_Given entries_:
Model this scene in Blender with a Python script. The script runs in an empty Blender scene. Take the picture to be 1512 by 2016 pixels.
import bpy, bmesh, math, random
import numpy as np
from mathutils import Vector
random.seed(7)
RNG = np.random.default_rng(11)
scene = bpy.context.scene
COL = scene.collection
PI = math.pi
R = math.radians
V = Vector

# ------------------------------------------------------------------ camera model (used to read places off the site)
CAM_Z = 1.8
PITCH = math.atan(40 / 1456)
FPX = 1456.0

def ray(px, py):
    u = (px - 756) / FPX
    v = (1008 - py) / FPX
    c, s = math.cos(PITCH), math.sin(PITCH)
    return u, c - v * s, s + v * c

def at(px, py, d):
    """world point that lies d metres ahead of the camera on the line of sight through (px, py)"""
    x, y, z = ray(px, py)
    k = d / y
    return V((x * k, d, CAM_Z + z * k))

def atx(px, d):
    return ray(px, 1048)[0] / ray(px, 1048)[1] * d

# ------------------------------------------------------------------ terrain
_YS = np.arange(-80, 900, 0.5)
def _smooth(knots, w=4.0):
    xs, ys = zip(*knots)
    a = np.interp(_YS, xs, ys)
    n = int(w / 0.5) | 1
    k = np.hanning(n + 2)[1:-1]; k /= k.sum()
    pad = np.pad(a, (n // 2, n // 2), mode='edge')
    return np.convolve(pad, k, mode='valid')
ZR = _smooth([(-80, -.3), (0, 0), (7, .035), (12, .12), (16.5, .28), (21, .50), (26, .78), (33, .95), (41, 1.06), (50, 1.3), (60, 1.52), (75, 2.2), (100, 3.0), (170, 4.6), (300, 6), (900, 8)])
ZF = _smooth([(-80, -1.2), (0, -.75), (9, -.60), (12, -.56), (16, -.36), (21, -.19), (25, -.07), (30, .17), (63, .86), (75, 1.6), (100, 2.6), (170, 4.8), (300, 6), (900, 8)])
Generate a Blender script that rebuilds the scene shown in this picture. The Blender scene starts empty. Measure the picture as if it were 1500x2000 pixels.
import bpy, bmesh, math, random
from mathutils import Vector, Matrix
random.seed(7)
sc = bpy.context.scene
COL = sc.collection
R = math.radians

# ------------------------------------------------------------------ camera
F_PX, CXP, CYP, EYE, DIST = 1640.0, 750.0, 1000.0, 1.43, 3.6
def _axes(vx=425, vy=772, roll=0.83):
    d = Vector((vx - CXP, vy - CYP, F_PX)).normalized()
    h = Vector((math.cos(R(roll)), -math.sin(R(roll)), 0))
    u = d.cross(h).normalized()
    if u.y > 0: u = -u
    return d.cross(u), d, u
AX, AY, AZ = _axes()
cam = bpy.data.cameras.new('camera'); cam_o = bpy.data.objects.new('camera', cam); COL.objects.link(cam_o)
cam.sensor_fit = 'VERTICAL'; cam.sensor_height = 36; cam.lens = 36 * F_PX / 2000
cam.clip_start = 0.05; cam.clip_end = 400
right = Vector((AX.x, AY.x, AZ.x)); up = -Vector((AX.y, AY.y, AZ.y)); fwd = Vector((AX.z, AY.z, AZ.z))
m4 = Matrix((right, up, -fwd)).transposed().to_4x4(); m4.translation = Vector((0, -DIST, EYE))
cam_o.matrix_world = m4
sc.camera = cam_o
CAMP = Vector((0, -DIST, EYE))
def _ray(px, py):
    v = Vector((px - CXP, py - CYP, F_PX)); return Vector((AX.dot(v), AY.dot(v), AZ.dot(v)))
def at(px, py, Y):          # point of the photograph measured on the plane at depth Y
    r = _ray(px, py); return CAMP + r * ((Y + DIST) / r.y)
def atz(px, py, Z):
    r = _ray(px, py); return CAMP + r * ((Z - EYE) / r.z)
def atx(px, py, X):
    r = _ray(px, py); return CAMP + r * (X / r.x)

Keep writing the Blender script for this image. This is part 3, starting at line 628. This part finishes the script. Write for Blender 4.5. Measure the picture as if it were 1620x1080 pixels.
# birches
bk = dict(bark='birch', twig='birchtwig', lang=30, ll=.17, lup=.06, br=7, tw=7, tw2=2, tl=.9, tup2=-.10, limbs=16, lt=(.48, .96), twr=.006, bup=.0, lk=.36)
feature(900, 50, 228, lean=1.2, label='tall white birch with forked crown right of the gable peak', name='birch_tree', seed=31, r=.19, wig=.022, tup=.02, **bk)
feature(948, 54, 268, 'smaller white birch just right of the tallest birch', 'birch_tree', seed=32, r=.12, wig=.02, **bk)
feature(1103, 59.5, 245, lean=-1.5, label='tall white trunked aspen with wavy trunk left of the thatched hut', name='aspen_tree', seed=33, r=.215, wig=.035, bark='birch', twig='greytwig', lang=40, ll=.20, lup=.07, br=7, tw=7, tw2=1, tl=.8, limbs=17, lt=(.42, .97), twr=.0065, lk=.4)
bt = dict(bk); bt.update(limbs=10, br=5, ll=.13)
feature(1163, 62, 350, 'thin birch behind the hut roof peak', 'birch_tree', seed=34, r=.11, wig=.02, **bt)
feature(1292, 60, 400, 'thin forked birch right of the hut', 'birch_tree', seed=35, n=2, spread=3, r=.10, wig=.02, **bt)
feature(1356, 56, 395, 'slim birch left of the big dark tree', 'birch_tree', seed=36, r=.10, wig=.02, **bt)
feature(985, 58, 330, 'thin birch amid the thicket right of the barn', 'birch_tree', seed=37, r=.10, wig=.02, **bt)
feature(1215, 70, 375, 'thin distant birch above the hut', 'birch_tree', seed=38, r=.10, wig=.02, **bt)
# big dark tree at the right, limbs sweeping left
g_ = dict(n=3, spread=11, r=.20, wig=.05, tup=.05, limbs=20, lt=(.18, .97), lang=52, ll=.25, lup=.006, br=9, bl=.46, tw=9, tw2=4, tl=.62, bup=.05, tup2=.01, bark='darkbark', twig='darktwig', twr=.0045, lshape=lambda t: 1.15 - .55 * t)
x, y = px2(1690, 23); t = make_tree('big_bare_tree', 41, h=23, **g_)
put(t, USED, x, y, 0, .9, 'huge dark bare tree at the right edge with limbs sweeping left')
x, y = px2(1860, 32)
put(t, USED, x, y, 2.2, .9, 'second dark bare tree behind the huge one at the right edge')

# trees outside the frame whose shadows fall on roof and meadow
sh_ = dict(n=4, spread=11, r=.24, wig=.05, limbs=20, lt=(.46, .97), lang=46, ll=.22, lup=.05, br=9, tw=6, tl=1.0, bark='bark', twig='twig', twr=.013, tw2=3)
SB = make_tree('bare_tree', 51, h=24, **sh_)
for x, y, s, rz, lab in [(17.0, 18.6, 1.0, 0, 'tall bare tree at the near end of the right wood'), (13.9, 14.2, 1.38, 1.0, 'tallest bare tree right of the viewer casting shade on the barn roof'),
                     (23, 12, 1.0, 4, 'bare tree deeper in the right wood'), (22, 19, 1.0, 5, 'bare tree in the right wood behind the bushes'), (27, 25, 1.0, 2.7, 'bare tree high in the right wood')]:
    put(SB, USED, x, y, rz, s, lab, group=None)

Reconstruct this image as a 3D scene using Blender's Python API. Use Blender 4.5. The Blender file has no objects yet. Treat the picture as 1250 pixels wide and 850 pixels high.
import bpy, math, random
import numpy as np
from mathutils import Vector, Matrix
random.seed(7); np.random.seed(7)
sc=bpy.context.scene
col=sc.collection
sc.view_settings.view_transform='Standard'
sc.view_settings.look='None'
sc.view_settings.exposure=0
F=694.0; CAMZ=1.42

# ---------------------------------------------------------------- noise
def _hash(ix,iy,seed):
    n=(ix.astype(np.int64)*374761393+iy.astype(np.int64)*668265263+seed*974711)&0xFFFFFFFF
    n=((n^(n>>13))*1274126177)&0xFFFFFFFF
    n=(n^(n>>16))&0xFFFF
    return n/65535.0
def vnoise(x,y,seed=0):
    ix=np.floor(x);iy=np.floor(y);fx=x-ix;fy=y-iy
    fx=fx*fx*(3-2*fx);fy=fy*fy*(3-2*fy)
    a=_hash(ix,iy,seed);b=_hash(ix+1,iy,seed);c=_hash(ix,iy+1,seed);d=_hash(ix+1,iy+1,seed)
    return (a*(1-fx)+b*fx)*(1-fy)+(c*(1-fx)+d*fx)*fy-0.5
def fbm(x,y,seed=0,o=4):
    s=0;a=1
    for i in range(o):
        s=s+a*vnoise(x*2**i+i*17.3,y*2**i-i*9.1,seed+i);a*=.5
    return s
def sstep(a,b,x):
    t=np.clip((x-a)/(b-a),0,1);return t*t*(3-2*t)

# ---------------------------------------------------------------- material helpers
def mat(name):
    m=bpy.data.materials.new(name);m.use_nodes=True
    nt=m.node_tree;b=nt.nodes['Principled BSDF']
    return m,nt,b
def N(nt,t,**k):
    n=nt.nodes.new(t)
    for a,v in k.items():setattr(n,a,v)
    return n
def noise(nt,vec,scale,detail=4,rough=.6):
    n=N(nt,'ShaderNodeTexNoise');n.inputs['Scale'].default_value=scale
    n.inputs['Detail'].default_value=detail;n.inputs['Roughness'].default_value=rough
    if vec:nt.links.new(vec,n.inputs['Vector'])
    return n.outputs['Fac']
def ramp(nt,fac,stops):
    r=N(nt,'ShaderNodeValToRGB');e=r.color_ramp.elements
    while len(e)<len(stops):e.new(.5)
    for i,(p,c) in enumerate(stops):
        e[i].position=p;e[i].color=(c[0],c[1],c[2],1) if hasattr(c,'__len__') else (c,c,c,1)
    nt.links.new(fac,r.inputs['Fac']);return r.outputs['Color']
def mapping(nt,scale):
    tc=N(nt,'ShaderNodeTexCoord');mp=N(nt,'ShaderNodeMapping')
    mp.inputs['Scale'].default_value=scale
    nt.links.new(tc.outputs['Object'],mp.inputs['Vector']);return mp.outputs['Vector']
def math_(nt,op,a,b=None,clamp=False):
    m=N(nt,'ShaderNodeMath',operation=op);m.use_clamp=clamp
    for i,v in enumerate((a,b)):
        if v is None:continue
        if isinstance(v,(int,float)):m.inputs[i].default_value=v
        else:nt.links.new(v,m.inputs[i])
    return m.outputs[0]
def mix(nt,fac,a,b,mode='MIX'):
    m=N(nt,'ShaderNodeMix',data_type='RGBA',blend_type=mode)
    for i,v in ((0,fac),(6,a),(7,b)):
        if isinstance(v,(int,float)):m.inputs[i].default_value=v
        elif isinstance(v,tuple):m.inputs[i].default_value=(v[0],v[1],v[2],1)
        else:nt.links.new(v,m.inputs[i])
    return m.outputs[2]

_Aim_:
Return every line holding the word "image" from the records.

_Finished task_:
Keep writing the Blender script for this image. This is part 3, starting at line 628. This part finishes the script. Write for Blender 4.5. Measure the picture as if it were 1620x1080 pixels.
Reconstruct this image as a 3D scene using Blender's Python API. Use Blender 4.5. The Blender file has no objects yet. Treat the picture as 1250 pixels wide and 850 pixels high.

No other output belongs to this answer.